• [REQUIREMENTS] Copy exactly the lines from the start of the data below through the one that carries "mb = MB(); mb.tube(cc, .0033, 8);", and only those.
★ ★ ★ ★ ★
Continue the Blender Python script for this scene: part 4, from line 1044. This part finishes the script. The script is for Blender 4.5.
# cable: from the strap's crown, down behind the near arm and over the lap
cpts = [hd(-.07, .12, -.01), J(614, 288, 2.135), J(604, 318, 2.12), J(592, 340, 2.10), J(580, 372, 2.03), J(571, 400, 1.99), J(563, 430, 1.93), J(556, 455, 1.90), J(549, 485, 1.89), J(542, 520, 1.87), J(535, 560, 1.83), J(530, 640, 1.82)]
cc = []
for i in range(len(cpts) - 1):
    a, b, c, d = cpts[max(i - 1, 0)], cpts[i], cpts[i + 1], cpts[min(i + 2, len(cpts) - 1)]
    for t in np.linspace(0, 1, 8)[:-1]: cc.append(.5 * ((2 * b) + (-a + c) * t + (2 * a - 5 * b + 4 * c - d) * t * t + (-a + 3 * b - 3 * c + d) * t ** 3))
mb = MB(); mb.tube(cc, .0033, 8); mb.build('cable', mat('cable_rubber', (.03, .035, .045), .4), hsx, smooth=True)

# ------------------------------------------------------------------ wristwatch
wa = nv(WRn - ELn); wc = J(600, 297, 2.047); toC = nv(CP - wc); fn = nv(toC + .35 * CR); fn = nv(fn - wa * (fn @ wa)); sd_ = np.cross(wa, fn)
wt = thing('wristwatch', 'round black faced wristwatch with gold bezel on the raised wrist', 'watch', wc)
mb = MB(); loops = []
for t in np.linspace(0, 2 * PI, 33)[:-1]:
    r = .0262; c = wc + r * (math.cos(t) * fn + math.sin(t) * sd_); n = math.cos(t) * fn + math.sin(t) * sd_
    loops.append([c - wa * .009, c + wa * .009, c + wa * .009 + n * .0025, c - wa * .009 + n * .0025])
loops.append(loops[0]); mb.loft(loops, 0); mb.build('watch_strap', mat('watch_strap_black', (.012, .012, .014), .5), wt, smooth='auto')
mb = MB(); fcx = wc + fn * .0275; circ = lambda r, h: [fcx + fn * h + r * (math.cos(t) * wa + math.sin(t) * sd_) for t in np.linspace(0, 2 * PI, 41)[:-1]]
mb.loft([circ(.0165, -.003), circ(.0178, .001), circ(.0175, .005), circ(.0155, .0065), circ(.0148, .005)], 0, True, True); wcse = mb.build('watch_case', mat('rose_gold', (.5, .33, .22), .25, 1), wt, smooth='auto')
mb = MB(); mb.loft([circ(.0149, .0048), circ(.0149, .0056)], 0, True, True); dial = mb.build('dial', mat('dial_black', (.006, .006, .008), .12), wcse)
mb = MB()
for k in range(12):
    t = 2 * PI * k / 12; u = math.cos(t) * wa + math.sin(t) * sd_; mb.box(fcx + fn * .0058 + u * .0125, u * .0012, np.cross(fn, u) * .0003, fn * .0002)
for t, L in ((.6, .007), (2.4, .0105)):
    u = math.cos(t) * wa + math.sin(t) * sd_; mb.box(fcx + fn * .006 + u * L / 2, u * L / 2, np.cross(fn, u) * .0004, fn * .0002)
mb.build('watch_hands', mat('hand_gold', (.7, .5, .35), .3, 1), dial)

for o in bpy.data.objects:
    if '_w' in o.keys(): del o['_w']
★ ★ ★ ★ ★
• [COMPLETED TASK]
Continue the Blender Python script for this scene: part 4, from line 1044. This part finishes the script. The script is for Blender 4.5.
# cable: from the strap's crown, down behind the near arm and over the lap
cpts = [hd(-.07, .12, -.01), J(614, 288, 2.135), J(604, 318, 2.12), J(592, 340, 2.10), J(580, 372, 2.03), J(571, 400, 1.99), J(563, 430, 1.93), J(556, 455, 1.90), J(549, 485, 1.89), J(542, 520, 1.87), J(535, 560, 1.83), J(530, 640, 1.82)]
cc = []
for i in range(len(cpts) - 1):
    a, b, c, d = cpts[max(i - 1, 0)], cpts[i], cpts[i + 1], cpts[min(i + 2, len(cpts) - 1)]
    for t in np.linspace(0, 1, 8)[:-1]: cc.append(.5 * ((2 * b) + (-a + c) * t + (2 * a - 5 * b + 4 * c - d) * t * t + (-a + 3 * b - 3 * c + d) * t ** 3))
mb = MB(); mb.tube(cc, .0033, 8); mb.build('cable', mat('cable_rubber', (.03, .035, .045), .4), hsx, smooth=True)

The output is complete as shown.